Este choque de la historia personal con la HISTORIA general recuerda a la piedra revolucionaria que irrumpe en el universo cerrado del departamento burgués de Los soñadores, de Bertolucci.
También remite a Pandillas de Nueva York, del mismo Scorsese, cuando la guerra urbana –un cañonazo, ni más ni menos– casi cancela el duelo entre los personajes de Day Lewis y DiCaprio.
Vinyl funciona mejor cuando se enfoca en ser un diorama de los momentos clave de los setenta. Es ahí donde se revela como un trabajo de alto potencial. Si bien nunca deja de rezar en la iglesia del rock and roll, Vinyl no es un festejo del nihilismo roquero, sino un lamento de cómo éste fue corrompido por la ambición y la locura. La aparición constante de los artistas icónicos de 1973 –o mejor dicho, de imitadores que pretenden ser ellos–, produce un efecto fantasmagórico, más cercano al sueño que a la recreación factual. A manera de cortinillas intermitentes que funcionan como un involuntario coro griego en las mentes de los protagonistas, la serie nos recuerda cómo los verdaderos innovadores del rock fueron negros cuyo talento nunca fue reconocido. La historia de The Nasty Bits, la banda ficticia de Alibi Records, apunta en un sentido similar: sabemos que la furia y la adicción de sus integrantes terminará por consumirlos, no sin antes haber sido explotados sin piedad por la industria que alimentó su mito.

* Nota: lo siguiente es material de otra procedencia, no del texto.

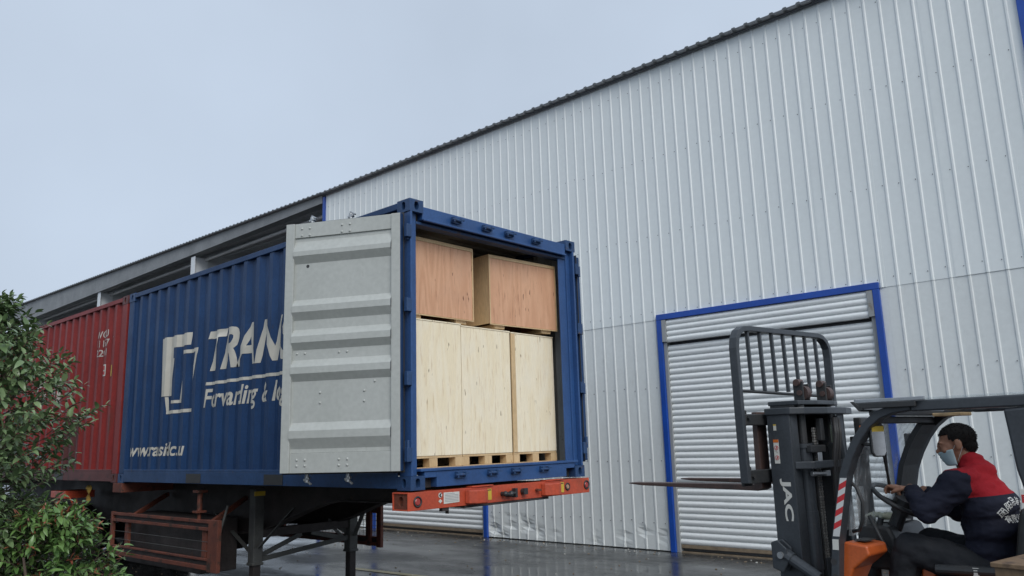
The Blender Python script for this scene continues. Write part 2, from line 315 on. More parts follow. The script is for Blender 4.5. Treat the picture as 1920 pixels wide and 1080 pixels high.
# ------------------------------------------------------------------ mesh helpers
class MB:
    def __init__(s): s.v = []; s.f = []; s.mi = []; s.cur = 0
    def add(s, vs, fs):
        o = len(s.v); s.v += [tuple(v) for v in vs]
        for f in fs: s.f.append([i + o for i in f]); s.mi.append(s.cur)
        return s
    def box(s, x0, x1, y0, y1, z0, z1):
        vs = [(x0, y0, z0), (x1, y0, z0), (x1, y1, z0), (x0, y1, z0), (x0, y0, z1), (x1, y0, z1), (x1, y1, z1), (x0, y1, z1)]
        return s.add(vs, [(0, 3, 2, 1), (4, 5, 6, 7), (0, 1, 5, 4), (1, 2, 6, 5), (2, 3, 7, 6), (3, 0, 4, 7)])
    def obox(s, c, size, rot=(0, 0, 0)):
        m = Euler(rot).to_matrix(); c = Vector(c); h = Vector(size) * .5
        vs = [c + m @ Vector((sx * h.x, sy * h.y, sz * h.z)) for sz in (-1, 1) for sx, sy in ((-1, -1), (1, -1), (1, 1), (-1, 1))]
        return s.add(vs, [(0, 3, 2, 1), (4, 5, 6, 7), (0, 1, 5, 4), (1, 2, 6, 5), (2, 3, 7, 6), (3, 0, 4, 7)])
    def bar(s, a, b, w, h, up=(0, 0, 1)):
        a, b = Vector(a), Vector(b); d = (b - a).normalized(); up = Vector(up)
        if abs(d.dot(up)) > .98: up = Vector((0, 1, 0))
        x = d.cross(up).normalized(); y = x.cross(d).normalized()
        vs = [p + x * (sx * w / 2) + y * (sy * h / 2) for p in (a, b) for sx, sy in ((-1, -1), (1, -1), (1, 1), (-1, 1))]
        return s.add(vs, [(3, 2, 1, 0), (4, 5, 6, 7), (0, 1, 5, 4), (1, 2, 6, 5), (2, 3, 7, 6), (3, 0, 4, 7)])
    def prism(s, poly, axis, a, b):
        """poly in the two other axes (cyclic order), extruded along axis from a to b"""
        n = len(poly)
        def P(u, v, w):
            return {0: (w, u, v), 1: (u, w, v), 2: (u, v, w)}[axis]
        vs = [P(u, v, a) for u, v in poly] + [P(u, v, b) for u, v in poly]
        fs = [list(range(n))[::-1], list(range(n, 2 * n))] + [(i, (i + 1) % n, n + (i + 1) % n, n + i) for i in range(n)]
        return s.add(vs, fs)
    def cyl(s, a, b, r, n=12, r2=None, caps=True):
        a, b = Vector(a), Vector(b); d = (b - a).normalized(); r2 = r if r2 is None else r2
        up = Vector((0, 0, 1)) if abs(d.z) < .9 else Vector((0, 1, 0))
        x = d.cross(up).normalized(); y = x.cross(d)
        vs = [a + (x * math.cos(t) + y * math.sin(t)) * r for t in [2 * math.pi * i / n for i in range(n)]]
        vs += [b + (x * math.cos(t) + y * math.sin(t)) * r2 for t in [2 * math.pi * i / n for i in range(n)]]
        fs = [(i, (i + 1) % n, n + (i + 1) % n, n + i) for i in range(n)]
        if caps: fs += [list(range(n))[::-1], list(range(n, 2 * n))]
        return s.add(vs, fs)
    def tube(s, pts, r, n=8, caps=True):
        pts = [Vector(p) for p in pts]; rs = r if isinstance(r, (list, tuple)) else [r] * len(pts)
        o = len(s.v); prev = None
        for i, p in enumerate(pts):
            d = (pts[min(i + 1, len(pts) - 1)] - pts[max(i - 1, 0)]).normalized()
            if prev is None:
                up = Vector((0, 0, 1)) if abs(d.z) < .9 else Vector((0, 1, 0)); x = d.cross(up).normalized()
            else: x = (prev - d * prev.dot(d)).normalized()
            prev = x; y = x.cross(d)
            s.v += [tuple(p + (x * math.cos(2 * math.pi * k / n) + y * math.sin(2 * math.pi * k / n)) * rs[i]) for k in range(n)]
        for i in range(len(pts) - 1):
            for k in range(n):
                s.f.append([o + i * n + k, o + i * n + (k + 1) % n, o + (i + 1) * n + (k + 1) % n, o + (i + 1) * n + k]); s.mi.append(s.cur)
        if caps:
            s.f.append([o + k for k in range(n)][::-1]); s.mi.append(s.cur)
            e = o + (len(pts) - 1) * n; s.f.append([e + k for k in range(n)]); s.mi.append(s.cur)
        return s
    def ring(s, c, nrm, R_, r, n=24, k=8):
        c, nrm = Vector(c), Vector(nrm).normalized()
        up = Vector((0, 0, 1)) if abs(nrm.z) < .9 else Vector((0, 1, 0))
        x = nrm.cross(up).normalized(); y = nrm.cross(x); o = len(s.v)
        for i in range(n):
            t = 2 * math.pi * i / n; d = x * math.cos(t) + y * math.sin(t)
            for j in range(k):
                q = 2 * math.pi * j / k
                s.v.append(tuple(c + d * (R_ + r * math.cos(q)) + nrm * (r * math.sin(q))))
        for i in range(n):
            for j in range(k):
                s.f.append([o + i * k + j, o + ((i + 1) % n) * k + j, o + ((i + 1) % n) * k + (j + 1) % k, o + i * k + (j + 1) % k]); s.mi.append(s.cur)
        return s
    def ball(s, c, r, n=10, sc=(1, 1, 1)):
        c = Vector(c); o = len(s.v); m = max(4, n // 2 + 1)
        for i in range(m + 1):
            a = math.pi * i / m
            for j in range(n):
                t = 2 * math.pi * j / n
                s.v.append((c.x + r * sc[0] * math.sin(a) * math.cos(t), c.y + r * sc[1] * math.sin(a) * math.sin(t), c.z + r * sc[2] * math.cos(a)))
        for i in range(m):
            for j in range(n):
                s.f.append([o + i * n + j, o + (i + 1) * n + j, o + (i + 1) * n + (j + 1) % n, o + i * n + (j + 1) % n]); s.mi.append(s.cur)
        return s
    def holeplate(s, o, u, v, nrm, w, h, rx, ry, depth, n=20, cx=.5, cy=.5):
        """rectangle w x h at corner o (axes u, v; outward normal nrm) with an oval hole sunk by depth"""
        o, u, v, nrm = Vector(o), Vector(u), Vector(v), Vector(nrm)
        c = (w * cx, h * cy)
        angs = sorted([2 * math.pi * i / n for i in range(n)] + [math.atan2(y - c[1], x - c[0]) % (2 * math.pi) for x, y in ((0, 0), (w, 0), (w, h), (0, h))])
        out, inn = [], []
        for a in angs:
            ca, sa = math.cos(a), math.sin(a)
            ts = []
            if ca > 1e-9: ts.append((w - c[0]) / ca)
            if ca < -1e-9: ts.append(-c[0] / ca)
            if sa > 1e-9: ts.append((h - c[1]) / sa)
            if sa < -1e-9: ts.append(-c[1] / sa)
            t = min(ts); out.append((c[0] + ca * t, c[1] + sa * t))
            e = 4.0; k = 1 / ((abs(ca) / rx) ** 2.6 + (abs(sa) / ry) ** 2.6) ** (1 / 2.6)
            inn.append((c[0] + ca * k, c[1] + sa * k))
        N = len(angs)
        vs = [o + u * a + v * b for a, b in out] + [o + u * a + v * b for a, b in inn] + [o + u * a + v * b - nrm * depth for a, b in inn]
        fs = [(i, (i + 1) % N, N + (i + 1) % N, N + i) for i in range(N)] + [(N + i, N + (i + 1) % N, 2 * N + (i + 1) % N, 2 * N + i) for i in range(N)]
        fs.append([2 * N + i for i in range(N)])
        return s.add(vs, fs)
    def mesh(s, name, mats, smooth=False, fix=True):
        me = bpy.data.meshes.new(name)
        me.from_pydata([tuple(v) for v in s.v], [], s.f)
        for m in (mats if isinstance(mats, (list, tuple)) else [mats]): me.materials.append(m)
        if any(s.mi): me.polygons.foreach_set('material_index', s.mi)
        if fix:
            bm = bmesh.new(); bm.from_mesh(me)
            bmesh.ops.recalc_face_normals(bm, faces=bm.faces[:]); bm.to_mesh(me); bm.free()
        if smooth: me.polygons.foreach_set('use_smooth', [True] * len(me.polygons))
        me.update()
        return me
    def build(s, name, mats, parent=None, smooth=False, bevel=0.0, fix=True, seg=2):
        o = bpy.data.objects.new(name, s.mesh(name, mats, smooth, fix))
        COL.objects.link(o)
        if parent: o.parent = parent
        if bevel:
            b = o.modifiers.new('bevel', 'BEVEL'); b.width = bevel; b.segments = seg; b.limit_method = 'ANGLE'; b.angle_limit = R(40)
        return o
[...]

https://www.youtube.com/watch?v=tqefKpcb_m4
El cierre de la primera temporada de Vinyl se da en relativa sincronía con el anuncio de Desert Trip, también conocido como Oldchella: un concierto masivo a realizarse en octubre que reúne a iconos legendarios del rock como Bob Dylan, The Rolling Stones, Roger Waters, Paul McCartney, Neil Young y The Who. Los boletos se agotaron en un día. La euforia –quizá falsa, no lo sé– obedece a la urgencia de asistir al evento donde la humanidad les dice adiós a los últimos pilares que quedan del rock de antaño. En sus mejores momentos, cuando hace a un lado los clichés y no está embriagada de sí misma, Vinyl nos recuerda que esa época ya apestaba a ruina incluso en sus momentos de mayor novedad.